También, si nos ponemos más freudianos, podemos pensar en alguna resistencia específica. Hay palabras que parecen adheridas al inconsciente del deseo y no hay fuerza que las pueda arrancar el pegamento. Están como soldadas a la oscuridad y se defienden de la luz con uñas y dientes. Sin embargo, no hay modo de encontrar el motivo que nos obliga a conservar en el anonimato a estas personas que nos encontramos. No hay ninguna pista de rechazo, incomodidad, envidia o admiración demasiado fogosa. Nos resultan neutrales por todos los lados y, sin embargo, esconden el nombre bajo el ala y no acuden con prontitud a la cita para que podamos completar el saludo y certificar nuestros buenos modales.

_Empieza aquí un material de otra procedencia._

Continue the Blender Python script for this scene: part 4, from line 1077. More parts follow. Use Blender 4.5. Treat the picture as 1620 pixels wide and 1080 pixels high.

Cuesta explicar, igualmente, por qué nos molesta en estos casos que alguien nos ofrezca espontáneamente la palabra que no conseguimos evocar. Sentimos que nos vence, sin que por ello percibamos ningún ánimo de competir o triunfar. Quizá sea cierto que el lenguaje, antes que nada, es un instrumento de poder, que sin motivo especial hace notar su peso de cuando en cuando. Y quizá fuera el poder también quien intervino en el caso contrario de Kant cuando, amargado por su exceso de memoria, dejaba notas por la casa para acordarse de lo que le convenía olvidar.